DIRECTION → Will you quote precisely the lines that run from the top of the material below to the line containing "struct(grid_mesh('wall_near', Pn, M_DARK))", both ends included?

DATASET CONTENT →
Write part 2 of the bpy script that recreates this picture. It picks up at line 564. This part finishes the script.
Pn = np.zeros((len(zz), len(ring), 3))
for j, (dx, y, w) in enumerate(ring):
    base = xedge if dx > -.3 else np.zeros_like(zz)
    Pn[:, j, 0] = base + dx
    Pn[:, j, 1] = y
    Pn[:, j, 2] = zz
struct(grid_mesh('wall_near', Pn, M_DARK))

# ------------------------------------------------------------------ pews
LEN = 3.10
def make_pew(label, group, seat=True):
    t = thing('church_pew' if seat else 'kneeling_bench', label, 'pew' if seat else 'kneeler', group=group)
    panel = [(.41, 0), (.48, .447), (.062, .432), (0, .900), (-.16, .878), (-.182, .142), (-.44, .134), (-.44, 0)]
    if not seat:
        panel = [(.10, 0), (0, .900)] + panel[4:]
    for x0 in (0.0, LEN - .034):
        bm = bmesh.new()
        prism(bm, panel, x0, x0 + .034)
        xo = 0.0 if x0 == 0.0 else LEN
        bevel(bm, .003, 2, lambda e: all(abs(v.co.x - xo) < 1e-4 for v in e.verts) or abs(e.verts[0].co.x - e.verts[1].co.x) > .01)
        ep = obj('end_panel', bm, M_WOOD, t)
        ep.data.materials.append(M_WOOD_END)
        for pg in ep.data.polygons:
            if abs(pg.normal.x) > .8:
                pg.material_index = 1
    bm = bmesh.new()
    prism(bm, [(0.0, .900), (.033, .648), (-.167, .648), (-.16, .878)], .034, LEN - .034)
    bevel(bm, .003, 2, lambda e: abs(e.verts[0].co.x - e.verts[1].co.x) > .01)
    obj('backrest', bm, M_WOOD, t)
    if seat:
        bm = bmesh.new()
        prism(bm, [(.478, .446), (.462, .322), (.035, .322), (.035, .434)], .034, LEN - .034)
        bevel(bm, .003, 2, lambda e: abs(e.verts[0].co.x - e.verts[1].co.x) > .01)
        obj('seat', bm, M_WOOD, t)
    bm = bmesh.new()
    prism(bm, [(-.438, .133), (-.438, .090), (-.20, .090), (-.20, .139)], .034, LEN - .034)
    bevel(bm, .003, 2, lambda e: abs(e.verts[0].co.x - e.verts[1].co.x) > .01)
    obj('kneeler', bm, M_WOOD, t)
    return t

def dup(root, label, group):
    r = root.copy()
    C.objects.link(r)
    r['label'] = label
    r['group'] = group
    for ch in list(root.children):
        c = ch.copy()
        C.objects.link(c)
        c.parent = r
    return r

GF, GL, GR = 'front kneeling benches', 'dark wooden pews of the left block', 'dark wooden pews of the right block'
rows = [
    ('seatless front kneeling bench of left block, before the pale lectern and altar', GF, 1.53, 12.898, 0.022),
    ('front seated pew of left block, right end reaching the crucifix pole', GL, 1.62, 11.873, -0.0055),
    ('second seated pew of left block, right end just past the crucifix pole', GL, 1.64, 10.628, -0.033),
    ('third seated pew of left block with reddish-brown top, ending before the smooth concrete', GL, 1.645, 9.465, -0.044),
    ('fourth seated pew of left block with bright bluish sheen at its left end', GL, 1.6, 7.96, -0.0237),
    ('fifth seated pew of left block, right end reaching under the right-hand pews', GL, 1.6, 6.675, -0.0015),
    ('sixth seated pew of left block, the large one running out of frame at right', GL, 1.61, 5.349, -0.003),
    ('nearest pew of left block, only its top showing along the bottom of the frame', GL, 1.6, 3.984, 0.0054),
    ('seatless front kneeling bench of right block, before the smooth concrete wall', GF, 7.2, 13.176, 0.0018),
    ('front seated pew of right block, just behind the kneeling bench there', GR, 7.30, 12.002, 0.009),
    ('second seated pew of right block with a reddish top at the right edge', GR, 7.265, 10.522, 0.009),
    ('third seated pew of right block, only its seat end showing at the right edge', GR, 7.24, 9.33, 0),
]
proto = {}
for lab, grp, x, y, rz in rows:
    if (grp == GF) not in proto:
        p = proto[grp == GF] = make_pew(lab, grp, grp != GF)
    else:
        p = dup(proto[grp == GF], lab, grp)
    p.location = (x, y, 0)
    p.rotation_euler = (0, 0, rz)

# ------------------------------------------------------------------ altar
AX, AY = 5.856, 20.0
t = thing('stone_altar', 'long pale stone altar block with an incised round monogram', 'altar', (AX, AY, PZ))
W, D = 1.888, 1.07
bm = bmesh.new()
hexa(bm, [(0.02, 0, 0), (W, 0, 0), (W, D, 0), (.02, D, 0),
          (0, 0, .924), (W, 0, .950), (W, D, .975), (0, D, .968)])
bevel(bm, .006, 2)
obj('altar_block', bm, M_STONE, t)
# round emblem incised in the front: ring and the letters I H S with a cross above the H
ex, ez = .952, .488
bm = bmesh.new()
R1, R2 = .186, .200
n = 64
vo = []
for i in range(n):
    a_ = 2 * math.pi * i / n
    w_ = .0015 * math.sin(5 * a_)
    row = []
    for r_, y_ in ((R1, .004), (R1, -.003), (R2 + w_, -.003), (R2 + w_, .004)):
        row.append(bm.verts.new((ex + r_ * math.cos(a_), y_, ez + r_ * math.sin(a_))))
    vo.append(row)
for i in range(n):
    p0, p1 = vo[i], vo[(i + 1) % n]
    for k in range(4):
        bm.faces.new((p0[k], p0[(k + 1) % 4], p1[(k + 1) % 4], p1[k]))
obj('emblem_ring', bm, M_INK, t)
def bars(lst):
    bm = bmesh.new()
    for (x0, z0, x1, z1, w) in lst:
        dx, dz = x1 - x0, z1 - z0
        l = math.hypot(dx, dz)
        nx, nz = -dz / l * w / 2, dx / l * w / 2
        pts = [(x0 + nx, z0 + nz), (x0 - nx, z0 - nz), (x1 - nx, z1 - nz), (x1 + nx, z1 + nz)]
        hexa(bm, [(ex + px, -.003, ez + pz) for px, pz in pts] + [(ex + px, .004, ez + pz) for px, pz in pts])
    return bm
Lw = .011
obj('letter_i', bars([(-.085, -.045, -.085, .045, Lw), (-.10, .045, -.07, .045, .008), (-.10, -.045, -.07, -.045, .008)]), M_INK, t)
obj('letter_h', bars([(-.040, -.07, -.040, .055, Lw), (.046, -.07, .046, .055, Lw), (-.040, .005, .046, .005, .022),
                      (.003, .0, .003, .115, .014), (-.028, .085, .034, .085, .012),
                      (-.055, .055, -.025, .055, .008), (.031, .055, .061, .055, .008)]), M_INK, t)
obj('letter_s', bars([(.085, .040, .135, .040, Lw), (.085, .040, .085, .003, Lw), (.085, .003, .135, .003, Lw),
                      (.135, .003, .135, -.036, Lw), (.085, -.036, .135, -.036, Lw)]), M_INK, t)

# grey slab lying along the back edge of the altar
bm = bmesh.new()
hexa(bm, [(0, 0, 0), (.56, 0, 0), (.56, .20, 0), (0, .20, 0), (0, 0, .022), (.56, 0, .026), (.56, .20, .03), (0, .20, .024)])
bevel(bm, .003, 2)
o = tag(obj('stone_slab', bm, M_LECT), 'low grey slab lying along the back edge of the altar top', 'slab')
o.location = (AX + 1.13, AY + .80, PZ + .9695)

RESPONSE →
Write part 2 of the bpy script that recreates this picture. It picks up at line 564. This part finishes the script.
Pn = np.zeros((len(zz), len(ring), 3))
for j, (dx, y, w) in enumerate(ring):
    base = xedge if dx > -.3 else np.zeros_like(zz)
    Pn[:, j, 0] = base + dx
    Pn[:, j, 1] = y
    Pn[:, j, 2] = zz
struct(grid_mesh('wall_near', Pn, M_DARK))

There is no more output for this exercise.